Even as the episodes 3-6 move with some contrived episodes, the director quickly reins in the horses, takes control. The final two episodes are well-narrated. The parallel takes of Tamanna and her mother on the one hand, Radhe and his mother on the other is a subtle and deft handling of woman in control. The climax too is not overstated or over-down. The director ensures that the “reality show” follows the known pattern and yet the finale is interesting.

Two aspects of the entire series call for special mention: music and performances. The performances swing from the brilliant to the very unsatisfactory. Shreya Chaudhary and Ritwik Bhowmik who fail to convert a once-in-a-lifetime opportunity. Steady performances from Amit Mistry, Rituraj Singh and Meghna Malik as Tamanna’s parents. Kunaal Roy is spirited. Tridha Choudhury in a cameo impresses. Special mention must be made of Rajesh Tailang as the failed singer but responsible father. He sure leaves an impact.

Naseeruddin Shah is predictably brilliant. No opportunity goes abegging. People in south India will recall JV Somayajulu in Shankarabharanam. Here comes another interpretation. Just as brilliant, if not arguably better. To me, the standout performance (partly because of the character) is Sheeba Chaddha as Mohini — reminiscent of Amita Kanwar in Buniyaad. As the silent yet powerful woman sold to tradition yet individualistic, she charters a special route for herself.
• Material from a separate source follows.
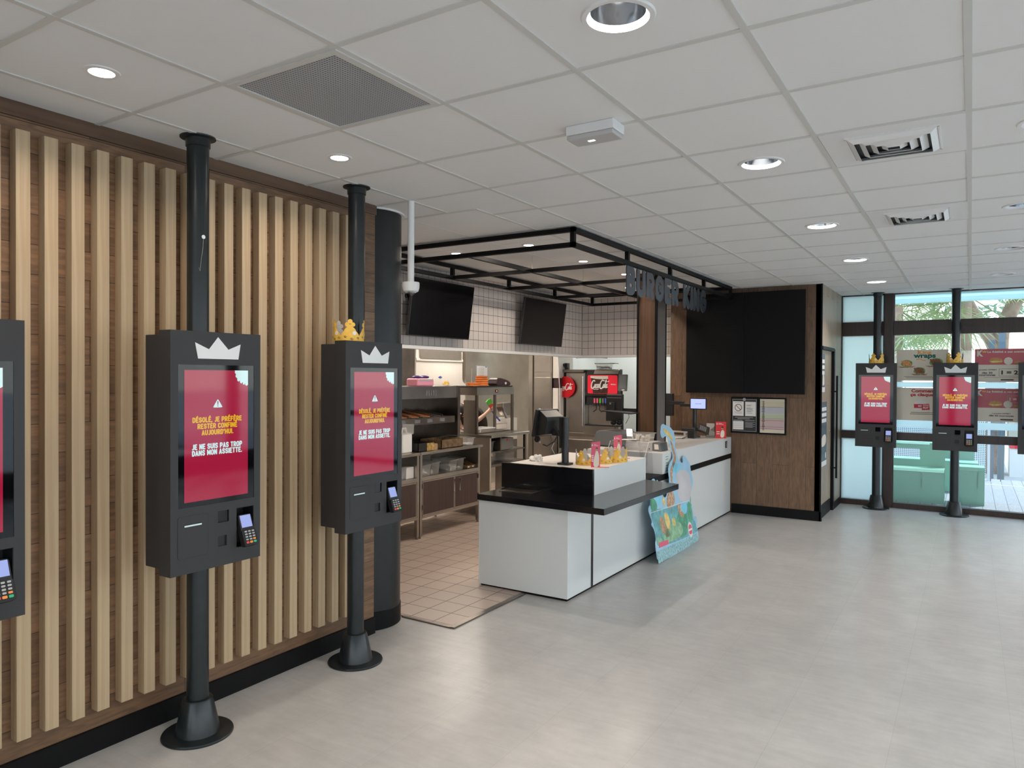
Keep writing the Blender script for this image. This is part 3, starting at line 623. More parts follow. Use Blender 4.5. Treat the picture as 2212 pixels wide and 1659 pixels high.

Music is the crux of the series. Unfortunately, the score is lacking in punch when Western music is played. From the introductory Bhairav to the Malhar, Basant Bahar, the Kesariya Balma, the Virah song in Marwa, Garaj Garaj Miya Ki Malhar, Bhim patas, Shankar-Ehsaan-Loy in one of the finest album in recent times.

You do not often get an opportunity to see a series with such high class music, brilliant performances (Naseer, Sheeba, Rajesh) and a focused director who keeps his compromises to the minimum and packages a final product worth revisiting. Bandish Bandits is a must see.